Sunday 26 February 2017

Film Review - Fences (12)

Some people build fences to keep people out, and other people build fences to keep people in.
Fences is an adaptation of the Tony award-winning stage play by August Wilson, and clearly a passion project of Denzel Washington, who played the lead in a recent revival of the show. He brings it to the screen as director with all the adult cast from the theatre production intact, including himself as alpha-male Troy Maxson and Viola Davis as his loyal but long-suffering wife Rose. Both they and the film itself were Oscar-nominated, and as I write, Davis has just garnered a Best Supporting Actress statuette. It's well-deserved.
The film version of Fences threatens to be a one-man show, with the character of Troy towering over all else. He's a garbage disposal worker and one-time professional baseball hopeful, who parades his blue-collar credentials as a grim badge of pride. Here is a larger-than-life character - a blustering storm of hoary old stories, self-aggrandizement and chip-on-shoulder raging against his employers. His determination to be a more dependable father than his own ever was, laudable in itself, verges on tyranny.
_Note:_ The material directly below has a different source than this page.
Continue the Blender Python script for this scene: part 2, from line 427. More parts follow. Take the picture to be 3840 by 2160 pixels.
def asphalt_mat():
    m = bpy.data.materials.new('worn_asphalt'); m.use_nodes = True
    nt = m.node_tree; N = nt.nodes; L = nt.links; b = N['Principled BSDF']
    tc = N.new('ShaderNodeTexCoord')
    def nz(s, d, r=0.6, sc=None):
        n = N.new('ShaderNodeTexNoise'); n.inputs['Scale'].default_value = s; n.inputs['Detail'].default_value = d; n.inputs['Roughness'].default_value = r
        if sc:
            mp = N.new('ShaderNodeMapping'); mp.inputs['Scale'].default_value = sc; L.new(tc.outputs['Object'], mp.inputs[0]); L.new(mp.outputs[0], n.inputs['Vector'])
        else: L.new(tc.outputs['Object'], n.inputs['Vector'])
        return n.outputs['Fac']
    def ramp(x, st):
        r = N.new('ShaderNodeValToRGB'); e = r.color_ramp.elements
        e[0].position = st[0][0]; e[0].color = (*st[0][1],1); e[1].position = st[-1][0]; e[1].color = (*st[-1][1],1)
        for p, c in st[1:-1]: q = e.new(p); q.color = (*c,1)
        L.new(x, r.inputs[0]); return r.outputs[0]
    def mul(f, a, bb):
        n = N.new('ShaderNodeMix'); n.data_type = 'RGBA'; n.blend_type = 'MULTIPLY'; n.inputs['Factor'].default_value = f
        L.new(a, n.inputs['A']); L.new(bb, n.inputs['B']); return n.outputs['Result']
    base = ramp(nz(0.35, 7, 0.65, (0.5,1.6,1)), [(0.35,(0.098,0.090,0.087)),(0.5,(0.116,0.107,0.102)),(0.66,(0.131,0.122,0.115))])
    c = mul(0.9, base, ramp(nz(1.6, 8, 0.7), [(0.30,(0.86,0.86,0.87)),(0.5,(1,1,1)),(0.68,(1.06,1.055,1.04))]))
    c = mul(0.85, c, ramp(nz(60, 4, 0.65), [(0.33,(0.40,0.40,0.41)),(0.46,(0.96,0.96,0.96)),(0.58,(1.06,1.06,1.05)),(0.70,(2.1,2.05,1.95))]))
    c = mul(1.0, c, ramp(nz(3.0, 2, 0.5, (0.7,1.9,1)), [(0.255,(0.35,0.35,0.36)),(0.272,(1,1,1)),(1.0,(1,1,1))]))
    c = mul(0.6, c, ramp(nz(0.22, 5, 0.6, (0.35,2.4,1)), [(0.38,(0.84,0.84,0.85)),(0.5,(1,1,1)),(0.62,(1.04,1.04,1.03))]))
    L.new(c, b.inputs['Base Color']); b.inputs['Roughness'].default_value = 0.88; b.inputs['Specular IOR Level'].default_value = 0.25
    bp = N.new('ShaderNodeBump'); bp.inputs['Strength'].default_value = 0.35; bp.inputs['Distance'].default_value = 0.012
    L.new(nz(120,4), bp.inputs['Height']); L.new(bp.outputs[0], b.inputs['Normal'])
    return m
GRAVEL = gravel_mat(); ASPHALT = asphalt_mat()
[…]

And for all his do-the-right-thing protestations, he struggles with demons that will threaten his family life before the story is done. 
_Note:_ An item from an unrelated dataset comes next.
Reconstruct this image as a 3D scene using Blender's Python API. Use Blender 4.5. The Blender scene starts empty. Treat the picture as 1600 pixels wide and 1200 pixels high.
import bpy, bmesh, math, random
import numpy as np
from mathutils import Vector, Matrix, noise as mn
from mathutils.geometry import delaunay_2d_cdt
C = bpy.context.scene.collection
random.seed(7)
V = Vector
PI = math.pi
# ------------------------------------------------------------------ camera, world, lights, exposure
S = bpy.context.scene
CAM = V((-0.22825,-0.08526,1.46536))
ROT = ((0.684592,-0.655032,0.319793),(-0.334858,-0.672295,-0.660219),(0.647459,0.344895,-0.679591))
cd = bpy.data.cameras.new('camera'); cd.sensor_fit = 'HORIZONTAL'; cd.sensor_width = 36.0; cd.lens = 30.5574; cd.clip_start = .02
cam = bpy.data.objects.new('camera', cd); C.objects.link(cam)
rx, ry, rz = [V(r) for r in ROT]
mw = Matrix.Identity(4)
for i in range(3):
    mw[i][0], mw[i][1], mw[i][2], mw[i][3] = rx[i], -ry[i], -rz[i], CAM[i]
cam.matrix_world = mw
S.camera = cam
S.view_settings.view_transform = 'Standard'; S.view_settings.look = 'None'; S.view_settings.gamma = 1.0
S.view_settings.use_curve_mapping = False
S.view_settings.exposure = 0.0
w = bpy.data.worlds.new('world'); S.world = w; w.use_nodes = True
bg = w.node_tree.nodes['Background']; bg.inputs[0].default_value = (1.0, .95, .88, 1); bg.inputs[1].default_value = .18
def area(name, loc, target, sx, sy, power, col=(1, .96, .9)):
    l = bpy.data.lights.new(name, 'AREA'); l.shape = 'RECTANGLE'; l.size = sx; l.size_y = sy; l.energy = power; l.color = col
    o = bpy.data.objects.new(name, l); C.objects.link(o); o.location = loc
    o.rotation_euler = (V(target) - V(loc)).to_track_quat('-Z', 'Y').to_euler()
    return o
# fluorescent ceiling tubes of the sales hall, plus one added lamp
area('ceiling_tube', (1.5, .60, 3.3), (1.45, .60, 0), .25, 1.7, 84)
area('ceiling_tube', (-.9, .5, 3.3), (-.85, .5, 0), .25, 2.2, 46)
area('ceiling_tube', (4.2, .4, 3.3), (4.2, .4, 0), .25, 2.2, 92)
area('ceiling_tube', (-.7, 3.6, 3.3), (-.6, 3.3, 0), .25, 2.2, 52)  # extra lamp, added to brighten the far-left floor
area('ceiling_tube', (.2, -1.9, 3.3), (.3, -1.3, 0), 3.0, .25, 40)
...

Troy is described at one point as 'filling the house', and Washington's performance certainly fills the cinema screen with a power and velocity that seldom lets up. It's almost too big at points, and the more subdued performances of his fellow-actors provide a welcome counterpoint. Davis in particular does more with silence than Washington does with noise - and when she does finally let her feelings out, it'll remind you of why she gained that Oscar statue. There's a whole lot to be said for understatement.
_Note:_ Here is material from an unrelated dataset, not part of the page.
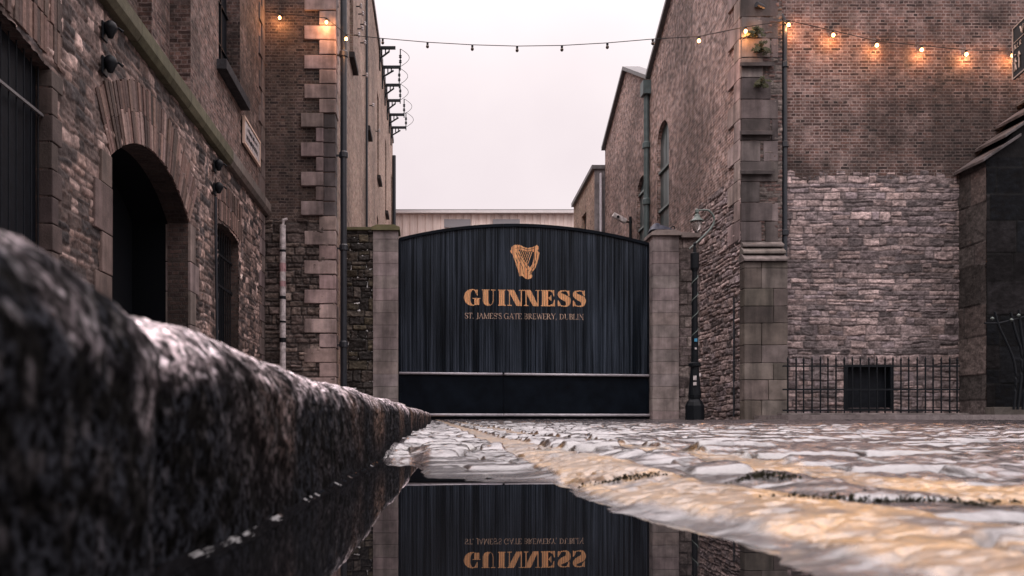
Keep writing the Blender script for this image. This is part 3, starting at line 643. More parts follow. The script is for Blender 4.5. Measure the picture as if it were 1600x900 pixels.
# small white insulators on the side wall
for (px, py) in ((556, 10), (559, 22), (562, 38), (558, 45), (553, 55), (562, 67), (575, 165), (584, 205), (565, 118)):
    D_ = -XQ*F/(PX-px)*.985; z = CZ+(PY-py)*D_/F; p = frQs(D_-DQ, z, 0)
    mb = MB(); mb.tube([(p.x-.02, p.y, z), (p.x+.16, p.y, z)], .02, 6); mb.build('insulator_arm', M['iron'], QB)
    MB().lathe([(.03, z-.06), (.05, z-.02), (.03, z+.02), (.05, z+.05), (.02, z+.10)], p.x+.16, p.y, 8).build('insulator', M['white'], QB)
# bracket pole on the front wall
t_ = empty('waste_pipe', (-3.7, DQ-.1, .3), 'white peeling pipe with red stickers standing against the left brick wall', 'pipe')
xw = (442-PX)*(DQ-.12)/F; mb = MB(); ztp = CZ+(PY-352)*(DQ-.12)/F
mb.tube([(xw, DQ-.14, .25), (xw, DQ-.14, ztp)], .078, 12); mb.build('pipe', M['white'], t_)
mb = MB(); mb.tube([(xw, DQ-.14, ztp), (xw+.02, DQ-.14, ztp+.13), (xw+.12, DQ-.14, ztp+.16)], [.03, .05, .03], 8); mb.build('cowl', M['white'], t_)
for z, h, mm in ((4.0, .22, 'red'), (3.62, .14, 'red'), (3.3, .08, 'iron'), (2.7, .05, 'iron'), (4.5, .06, 'iron'), (2.2, .12, 'iron')):
    MB().lathe([(.081, z), (.081, z+h)], xw, DQ-.14, 12).build('sticker', M[mm], t_)
# iron telephone brackets along the top of the side wall
for i, (D_, py, pl) in enumerate(((38.6, 77, 26), (40.6, 107, 30), (42.8, 135, 24), (44.8, 159, 22), (46.8, 181, 25), (48.8, 201, 25))):
    z = CZ+(PY-py)*D_/F; x0 = XQ+.0075*(D_-DQ); L_ = pl*D_/F*.98
    t_ = empty('pole_bracket', (x0, D_, z), 'iron wire bracket on the wall top, %s from the nearest' % ('first' if i == 0 else ['', 'second', 'third', 'fourth', 'fifth', 'sixth'][i]), 'bracket', 'iron wire brackets along the parapet')
    mb = MB(); mb.box(x0-.3, x0+L_, D_-.05, D_+.05, z, z+.13)
    mb.tube([(x0, D_, z-.65), (x0+.1, D_, z-.38), (x0+L_*.62, D_, z-.1)], .045, 6)
    for k in range(3): cx = x0+.12+k*.17; mb.tube([(cx, D_, z), (cx, D_, z-.28+k*.07)], .03, 6)
    mb.build('bracket_arm', M['iron'], t_)
    MB().box(x0-.10, x0+.06, D_-.12, D_+.12, z-.95, z+.45).build('wall_plate', M['iron'], t_)
    if i:
        MB().tube([(x0+L_-.02, D_, z-.1), (x0+L_-.02, D_, z+.95)], .028, 6).build('upright', M['iron'], t_)
        mb = MB()
        for zz in (.25, .5): mb.lathe([(.03, z+zz), (.075, z+zz+.04), (.05, z+zz+.09), (.075, z+zz+.13), (.02, z+zz+.18)], x0+L_-.02, D_, 8)
        mb.build('insulator', M['iron'], t_)
        a = [(x0+L_+.42*math.sin(math.pi*k/10), D_, z+.1+.85*k/10) for k in range(11)]
        MB().tube(a, .013, 5).build('wire_loop', M['iron'], t_)
t_ = None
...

England-born Jovan Adepo also impresses in a low-key role as Troy's younger son Cory, a boy seeking to establish himself in the world, despite his overshadowing father. Stephen Henderson is massively likable as Jim Bono, Troy's oldest friend and confidant, while Mykelti Williamson is never less than convincing as Gabe, Troy's mentally disabled brother. (This is the actor who played 'Bubba' in Forrest Gump - see how casting directors think?)
If this showcase of fine acting has one flaw, it's that it never takes flight from its stage play origins to work as a film. The screenplay keeps much of the action around the Maxson household, with an entire outside world alluded to, while seldom being shown. When Corey arrives home in his football gear, it feels like he's walked on set rather than from a sports field. Key characters only referred to, need to be shown. In truth the dialogue-heavy script, which no doubt works a treat in a theatre, needs chopping and rearranging, so that the world of the play can be thrown open for the screen.

Cinema needs to work in its own terms - and sadly, for all its strengths, this doesn't. See it however for a clutch of excellent actors at the top of their game - for Washington's grandstanding and Davis' dignified, award-winning tears. The latter alone are worth your ticket price.